_INFORMATION SUPPLIED_:
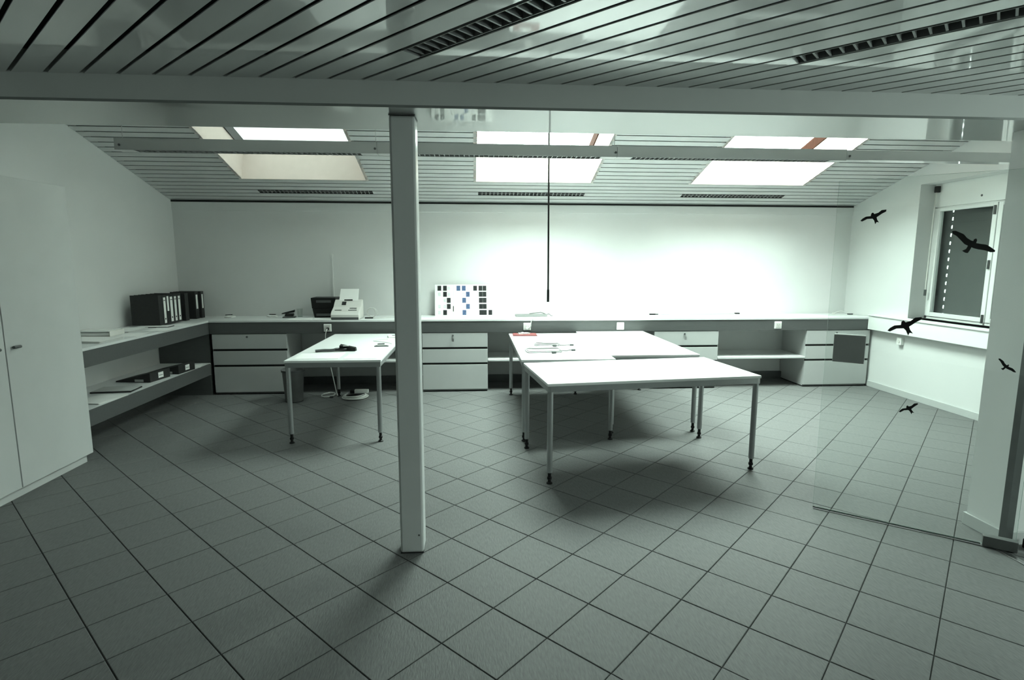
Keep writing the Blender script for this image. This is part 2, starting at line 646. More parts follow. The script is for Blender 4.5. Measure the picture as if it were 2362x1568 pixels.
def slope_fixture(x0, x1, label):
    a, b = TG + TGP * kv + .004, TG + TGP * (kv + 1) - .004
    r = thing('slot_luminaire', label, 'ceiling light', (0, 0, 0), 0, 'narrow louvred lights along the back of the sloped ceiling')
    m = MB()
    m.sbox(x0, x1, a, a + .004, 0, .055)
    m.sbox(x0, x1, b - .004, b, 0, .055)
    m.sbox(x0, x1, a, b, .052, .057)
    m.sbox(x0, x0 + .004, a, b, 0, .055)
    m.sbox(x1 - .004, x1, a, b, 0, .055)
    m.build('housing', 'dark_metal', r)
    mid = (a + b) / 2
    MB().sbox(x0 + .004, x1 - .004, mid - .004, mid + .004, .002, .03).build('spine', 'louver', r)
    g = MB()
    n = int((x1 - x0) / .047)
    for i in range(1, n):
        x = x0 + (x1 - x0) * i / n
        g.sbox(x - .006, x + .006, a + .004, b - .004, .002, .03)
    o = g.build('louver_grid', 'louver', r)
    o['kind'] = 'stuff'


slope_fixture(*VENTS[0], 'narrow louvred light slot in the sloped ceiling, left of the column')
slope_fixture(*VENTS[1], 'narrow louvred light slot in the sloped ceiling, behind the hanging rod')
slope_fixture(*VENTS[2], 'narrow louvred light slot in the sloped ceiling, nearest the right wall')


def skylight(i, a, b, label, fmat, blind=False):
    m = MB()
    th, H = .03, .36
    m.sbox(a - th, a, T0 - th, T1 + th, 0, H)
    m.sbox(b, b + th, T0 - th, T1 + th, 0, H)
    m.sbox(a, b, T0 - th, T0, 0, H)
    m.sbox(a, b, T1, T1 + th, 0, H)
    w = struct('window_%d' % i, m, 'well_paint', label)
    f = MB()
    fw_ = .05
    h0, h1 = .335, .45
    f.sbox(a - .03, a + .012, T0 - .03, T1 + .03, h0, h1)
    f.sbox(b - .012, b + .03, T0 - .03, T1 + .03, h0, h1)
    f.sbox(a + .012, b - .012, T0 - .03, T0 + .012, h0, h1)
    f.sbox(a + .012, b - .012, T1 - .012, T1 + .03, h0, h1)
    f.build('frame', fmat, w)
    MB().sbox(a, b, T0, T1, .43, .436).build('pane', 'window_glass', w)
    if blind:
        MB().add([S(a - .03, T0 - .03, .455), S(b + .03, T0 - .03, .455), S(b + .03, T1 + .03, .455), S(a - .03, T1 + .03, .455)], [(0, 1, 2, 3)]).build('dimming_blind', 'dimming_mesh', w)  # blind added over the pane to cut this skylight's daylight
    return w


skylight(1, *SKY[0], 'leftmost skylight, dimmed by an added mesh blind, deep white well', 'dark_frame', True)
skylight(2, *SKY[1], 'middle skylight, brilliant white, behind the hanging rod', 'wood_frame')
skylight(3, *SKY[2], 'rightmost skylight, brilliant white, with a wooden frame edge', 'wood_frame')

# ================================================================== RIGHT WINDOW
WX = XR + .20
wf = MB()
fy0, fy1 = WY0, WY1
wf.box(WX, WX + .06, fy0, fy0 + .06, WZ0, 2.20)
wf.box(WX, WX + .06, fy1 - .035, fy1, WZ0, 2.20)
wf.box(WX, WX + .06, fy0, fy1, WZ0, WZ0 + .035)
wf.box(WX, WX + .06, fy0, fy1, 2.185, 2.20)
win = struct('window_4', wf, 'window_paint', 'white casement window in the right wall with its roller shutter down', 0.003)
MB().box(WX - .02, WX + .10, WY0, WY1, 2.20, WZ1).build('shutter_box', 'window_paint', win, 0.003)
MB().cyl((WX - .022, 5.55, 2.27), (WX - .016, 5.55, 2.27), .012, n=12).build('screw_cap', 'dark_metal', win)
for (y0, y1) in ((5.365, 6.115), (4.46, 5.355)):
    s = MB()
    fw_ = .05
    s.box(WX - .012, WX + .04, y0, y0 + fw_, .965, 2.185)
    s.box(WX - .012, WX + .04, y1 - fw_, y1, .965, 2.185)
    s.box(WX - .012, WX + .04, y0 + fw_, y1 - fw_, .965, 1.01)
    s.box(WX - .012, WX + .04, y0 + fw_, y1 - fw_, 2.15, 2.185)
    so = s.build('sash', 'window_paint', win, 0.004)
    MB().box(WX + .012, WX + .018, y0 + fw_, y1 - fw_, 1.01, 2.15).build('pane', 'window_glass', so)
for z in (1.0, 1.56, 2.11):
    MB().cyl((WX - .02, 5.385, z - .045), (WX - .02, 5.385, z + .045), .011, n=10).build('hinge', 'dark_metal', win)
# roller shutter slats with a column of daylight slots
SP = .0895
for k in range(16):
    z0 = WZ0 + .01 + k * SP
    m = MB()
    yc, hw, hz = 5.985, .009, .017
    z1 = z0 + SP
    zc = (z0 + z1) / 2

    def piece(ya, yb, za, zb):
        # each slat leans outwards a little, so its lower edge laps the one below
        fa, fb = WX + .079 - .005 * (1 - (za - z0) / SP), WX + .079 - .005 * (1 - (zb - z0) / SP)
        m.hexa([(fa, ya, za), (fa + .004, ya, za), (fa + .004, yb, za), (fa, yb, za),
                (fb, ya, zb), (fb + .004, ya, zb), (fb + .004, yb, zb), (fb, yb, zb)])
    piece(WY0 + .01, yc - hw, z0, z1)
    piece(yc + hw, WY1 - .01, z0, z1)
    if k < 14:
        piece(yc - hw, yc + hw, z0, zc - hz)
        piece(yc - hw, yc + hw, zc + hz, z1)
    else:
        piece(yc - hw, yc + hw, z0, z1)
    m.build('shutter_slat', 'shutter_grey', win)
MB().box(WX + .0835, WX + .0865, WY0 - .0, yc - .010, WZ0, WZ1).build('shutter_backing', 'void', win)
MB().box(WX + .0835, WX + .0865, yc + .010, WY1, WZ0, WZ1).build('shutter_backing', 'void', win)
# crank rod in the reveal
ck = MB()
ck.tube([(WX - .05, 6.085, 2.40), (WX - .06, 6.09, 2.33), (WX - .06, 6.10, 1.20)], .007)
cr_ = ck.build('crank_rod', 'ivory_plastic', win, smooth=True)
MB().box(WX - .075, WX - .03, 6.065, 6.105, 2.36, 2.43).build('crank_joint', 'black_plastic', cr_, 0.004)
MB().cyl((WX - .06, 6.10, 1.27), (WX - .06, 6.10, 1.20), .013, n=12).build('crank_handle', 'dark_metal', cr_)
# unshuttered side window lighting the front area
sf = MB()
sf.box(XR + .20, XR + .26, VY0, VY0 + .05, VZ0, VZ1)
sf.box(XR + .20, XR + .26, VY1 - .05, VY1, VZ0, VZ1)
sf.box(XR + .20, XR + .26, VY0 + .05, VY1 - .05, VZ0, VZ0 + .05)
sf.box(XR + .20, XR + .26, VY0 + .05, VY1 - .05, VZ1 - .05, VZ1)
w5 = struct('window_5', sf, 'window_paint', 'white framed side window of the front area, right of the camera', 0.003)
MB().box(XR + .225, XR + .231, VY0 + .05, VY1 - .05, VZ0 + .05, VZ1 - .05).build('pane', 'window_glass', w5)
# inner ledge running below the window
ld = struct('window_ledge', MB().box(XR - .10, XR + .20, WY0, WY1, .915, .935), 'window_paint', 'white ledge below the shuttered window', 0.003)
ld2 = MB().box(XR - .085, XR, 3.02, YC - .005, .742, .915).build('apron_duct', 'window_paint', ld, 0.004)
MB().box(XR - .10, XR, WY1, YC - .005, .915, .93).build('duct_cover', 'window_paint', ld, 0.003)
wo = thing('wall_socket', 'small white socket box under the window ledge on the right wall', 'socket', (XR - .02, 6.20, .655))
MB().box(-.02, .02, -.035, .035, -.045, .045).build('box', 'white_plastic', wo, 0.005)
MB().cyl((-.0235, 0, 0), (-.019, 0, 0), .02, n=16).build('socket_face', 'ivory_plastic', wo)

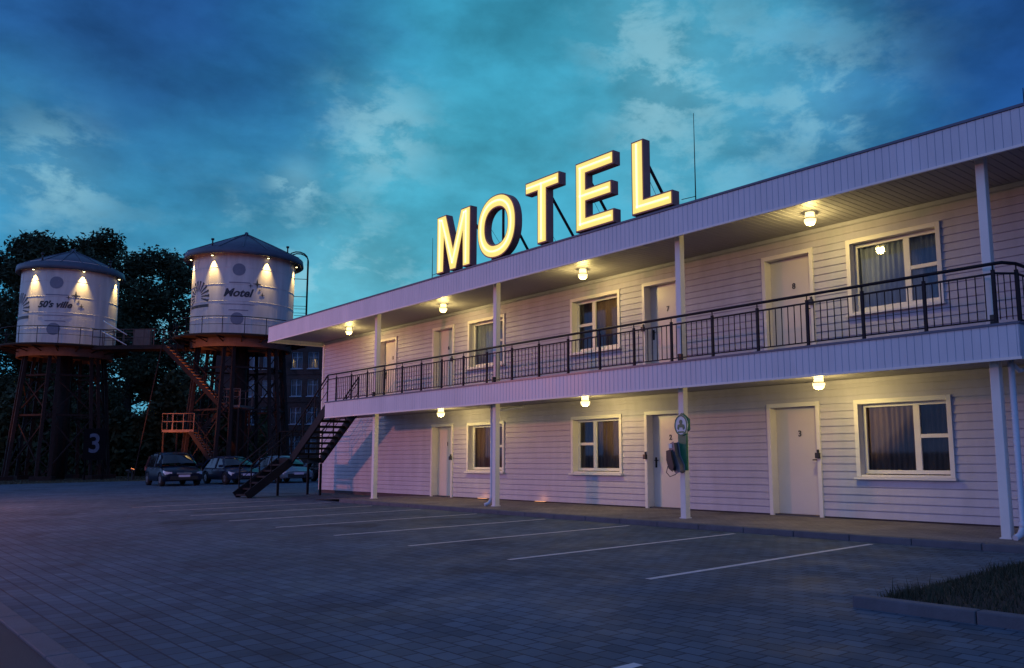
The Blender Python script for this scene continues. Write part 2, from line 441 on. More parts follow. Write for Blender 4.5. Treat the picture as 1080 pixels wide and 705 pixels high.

_WORK REQUIRED_: Pictures stay out. Print the data exactly, from its first line through the line containing "slope_fixture(*VENTS[2], 'narrow louvred".

_RESPONSE TO THIS TASK_:
Keep writing the Blender script for this image. This is part 2, starting at line 646. More parts follow. The script is for Blender 4.5. Measure the picture as if it were 2362x1568 pixels.
def slope_fixture(x0, x1, label):
    a, b = TG + TGP * kv + .004, TG + TGP * (kv + 1) - .004
    r = thing('slot_luminaire', label, 'ceiling light', (0, 0, 0), 0, 'narrow louvred lights along the back of the sloped ceiling')
    m = MB()
    m.sbox(x0, x1, a, a + .004, 0, .055)
    m.sbox(x0, x1, b - .004, b, 0, .055)
    m.sbox(x0, x1, a, b, .052, .057)
    m.sbox(x0, x0 + .004, a, b, 0, .055)
    m.sbox(x1 - .004, x1, a, b, 0, .055)
    m.build('housing', 'dark_metal', r)
    mid = (a + b) / 2
    MB().sbox(x0 + .004, x1 - .004, mid - .004, mid + .004, .002, .03).build('spine', 'louver', r)
    g = MB()
    n = int((x1 - x0) / .047)
    for i in range(1, n):
        x = x0 + (x1 - x0) * i / n
        g.sbox(x - .006, x + .006, a + .004, b - .004, .002, .03)
    o = g.build('louver_grid', 'louver', r)
    o['kind'] = 'stuff'


slope_fixture(*VENTS[0], 'narrow louvred light slot in the sloped ceiling, left of the column')
slope_fixture(*VENTS[1], 'narrow louvred light slot in the sloped ceiling, behind the hanging rod')
slope_fixture(*VENTS[2], 'narrow louvred light slot in the sloped ceiling, nearest the right wall')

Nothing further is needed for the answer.